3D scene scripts
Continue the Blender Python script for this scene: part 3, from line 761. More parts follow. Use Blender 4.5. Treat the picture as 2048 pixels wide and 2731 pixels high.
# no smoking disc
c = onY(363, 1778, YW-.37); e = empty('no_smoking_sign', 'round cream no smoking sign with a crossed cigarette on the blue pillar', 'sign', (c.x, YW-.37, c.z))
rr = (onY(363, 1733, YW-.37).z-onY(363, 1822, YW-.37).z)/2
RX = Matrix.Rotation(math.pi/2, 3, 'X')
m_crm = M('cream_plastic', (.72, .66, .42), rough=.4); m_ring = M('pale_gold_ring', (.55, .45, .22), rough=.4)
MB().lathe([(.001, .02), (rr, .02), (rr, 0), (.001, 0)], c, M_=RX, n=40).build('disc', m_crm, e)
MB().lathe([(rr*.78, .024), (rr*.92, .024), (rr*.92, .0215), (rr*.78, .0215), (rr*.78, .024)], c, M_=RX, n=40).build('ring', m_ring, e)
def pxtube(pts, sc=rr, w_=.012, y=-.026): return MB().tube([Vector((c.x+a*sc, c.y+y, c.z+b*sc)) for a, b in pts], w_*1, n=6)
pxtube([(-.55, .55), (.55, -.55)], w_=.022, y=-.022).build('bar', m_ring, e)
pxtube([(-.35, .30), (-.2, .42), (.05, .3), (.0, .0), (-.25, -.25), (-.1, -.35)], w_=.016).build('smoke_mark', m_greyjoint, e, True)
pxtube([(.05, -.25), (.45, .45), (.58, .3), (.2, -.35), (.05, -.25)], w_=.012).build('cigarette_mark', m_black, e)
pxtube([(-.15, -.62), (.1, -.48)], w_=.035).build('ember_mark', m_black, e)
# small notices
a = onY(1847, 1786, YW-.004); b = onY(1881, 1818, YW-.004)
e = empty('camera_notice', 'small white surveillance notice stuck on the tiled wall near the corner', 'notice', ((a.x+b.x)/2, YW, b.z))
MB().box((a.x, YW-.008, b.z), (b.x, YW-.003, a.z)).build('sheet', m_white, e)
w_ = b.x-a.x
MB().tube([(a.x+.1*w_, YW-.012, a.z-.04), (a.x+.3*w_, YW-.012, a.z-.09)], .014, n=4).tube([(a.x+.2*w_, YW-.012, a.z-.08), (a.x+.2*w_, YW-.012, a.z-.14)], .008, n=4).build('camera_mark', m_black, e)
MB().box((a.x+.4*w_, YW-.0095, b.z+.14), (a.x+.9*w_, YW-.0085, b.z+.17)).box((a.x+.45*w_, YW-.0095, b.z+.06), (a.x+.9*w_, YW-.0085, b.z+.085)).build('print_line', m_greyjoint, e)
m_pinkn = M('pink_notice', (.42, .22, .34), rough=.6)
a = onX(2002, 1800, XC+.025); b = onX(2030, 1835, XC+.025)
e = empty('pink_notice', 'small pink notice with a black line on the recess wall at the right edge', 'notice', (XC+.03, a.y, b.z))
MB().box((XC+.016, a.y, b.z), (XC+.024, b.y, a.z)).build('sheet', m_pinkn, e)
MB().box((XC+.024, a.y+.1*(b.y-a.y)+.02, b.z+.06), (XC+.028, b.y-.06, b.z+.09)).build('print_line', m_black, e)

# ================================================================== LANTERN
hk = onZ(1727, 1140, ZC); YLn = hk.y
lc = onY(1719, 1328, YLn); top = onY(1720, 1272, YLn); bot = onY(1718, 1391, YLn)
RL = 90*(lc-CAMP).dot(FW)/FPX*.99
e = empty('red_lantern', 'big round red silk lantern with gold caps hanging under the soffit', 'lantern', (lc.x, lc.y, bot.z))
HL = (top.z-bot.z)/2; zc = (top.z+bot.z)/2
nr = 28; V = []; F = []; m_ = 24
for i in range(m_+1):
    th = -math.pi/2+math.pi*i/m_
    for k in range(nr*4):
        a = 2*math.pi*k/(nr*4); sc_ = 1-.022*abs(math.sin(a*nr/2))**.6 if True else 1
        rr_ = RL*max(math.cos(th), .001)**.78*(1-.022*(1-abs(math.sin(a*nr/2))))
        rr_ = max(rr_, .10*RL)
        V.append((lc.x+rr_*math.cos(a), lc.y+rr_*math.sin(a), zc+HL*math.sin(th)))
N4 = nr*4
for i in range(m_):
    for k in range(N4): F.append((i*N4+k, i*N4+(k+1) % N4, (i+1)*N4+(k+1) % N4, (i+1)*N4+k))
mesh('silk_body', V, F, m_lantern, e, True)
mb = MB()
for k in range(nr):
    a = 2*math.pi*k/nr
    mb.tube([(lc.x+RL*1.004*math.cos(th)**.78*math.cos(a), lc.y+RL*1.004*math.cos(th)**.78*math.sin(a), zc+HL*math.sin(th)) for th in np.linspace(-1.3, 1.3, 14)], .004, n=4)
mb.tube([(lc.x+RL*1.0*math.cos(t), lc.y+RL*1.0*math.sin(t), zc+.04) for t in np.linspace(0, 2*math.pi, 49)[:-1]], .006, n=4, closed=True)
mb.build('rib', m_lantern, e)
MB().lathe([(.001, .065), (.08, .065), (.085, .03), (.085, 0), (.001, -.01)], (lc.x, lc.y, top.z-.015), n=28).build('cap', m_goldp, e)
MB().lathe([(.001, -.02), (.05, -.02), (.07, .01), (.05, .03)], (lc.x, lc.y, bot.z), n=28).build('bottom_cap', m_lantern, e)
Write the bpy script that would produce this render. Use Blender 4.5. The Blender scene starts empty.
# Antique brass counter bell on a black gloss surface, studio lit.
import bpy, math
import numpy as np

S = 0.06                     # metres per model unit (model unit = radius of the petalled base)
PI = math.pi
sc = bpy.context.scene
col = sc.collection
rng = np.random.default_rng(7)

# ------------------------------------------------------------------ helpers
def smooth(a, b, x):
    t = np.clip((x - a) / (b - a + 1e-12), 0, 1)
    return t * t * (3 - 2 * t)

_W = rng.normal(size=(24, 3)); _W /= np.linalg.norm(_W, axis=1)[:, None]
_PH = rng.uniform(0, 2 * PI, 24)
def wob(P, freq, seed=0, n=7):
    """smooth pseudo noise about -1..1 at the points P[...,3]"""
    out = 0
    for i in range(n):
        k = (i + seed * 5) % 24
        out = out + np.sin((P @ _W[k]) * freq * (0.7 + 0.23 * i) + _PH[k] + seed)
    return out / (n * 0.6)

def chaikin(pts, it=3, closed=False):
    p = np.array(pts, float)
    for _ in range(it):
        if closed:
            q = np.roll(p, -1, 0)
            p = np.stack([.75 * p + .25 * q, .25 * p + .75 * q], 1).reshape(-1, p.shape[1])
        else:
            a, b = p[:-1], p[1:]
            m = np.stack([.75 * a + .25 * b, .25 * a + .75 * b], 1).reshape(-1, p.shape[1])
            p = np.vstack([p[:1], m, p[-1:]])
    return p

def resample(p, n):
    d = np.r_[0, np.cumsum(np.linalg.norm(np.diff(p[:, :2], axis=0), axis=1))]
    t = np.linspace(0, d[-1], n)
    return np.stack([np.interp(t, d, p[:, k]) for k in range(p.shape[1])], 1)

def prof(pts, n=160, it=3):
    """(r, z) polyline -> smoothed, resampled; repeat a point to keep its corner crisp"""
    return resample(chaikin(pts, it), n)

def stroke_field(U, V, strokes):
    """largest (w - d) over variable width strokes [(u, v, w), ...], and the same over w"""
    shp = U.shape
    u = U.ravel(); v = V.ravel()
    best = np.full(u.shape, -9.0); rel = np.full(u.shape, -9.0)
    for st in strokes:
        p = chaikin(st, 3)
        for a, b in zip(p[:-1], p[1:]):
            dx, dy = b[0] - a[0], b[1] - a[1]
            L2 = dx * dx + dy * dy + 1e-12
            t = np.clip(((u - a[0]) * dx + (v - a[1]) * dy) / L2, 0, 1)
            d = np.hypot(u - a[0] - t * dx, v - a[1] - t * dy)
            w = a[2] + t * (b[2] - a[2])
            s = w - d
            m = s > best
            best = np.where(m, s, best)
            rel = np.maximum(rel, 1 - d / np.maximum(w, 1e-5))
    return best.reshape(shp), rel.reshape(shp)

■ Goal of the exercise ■
Write down exactly the span of lines above from the one containing "Write the bpy" to the one containing "import numpy as np", both ends included.

■ Problem solution ■
Write the bpy script that would produce this render. Use Blender 4.5. The Blender scene starts empty.
# Antique brass counter bell on a black gloss surface, studio lit.
import bpy, math
import numpy as np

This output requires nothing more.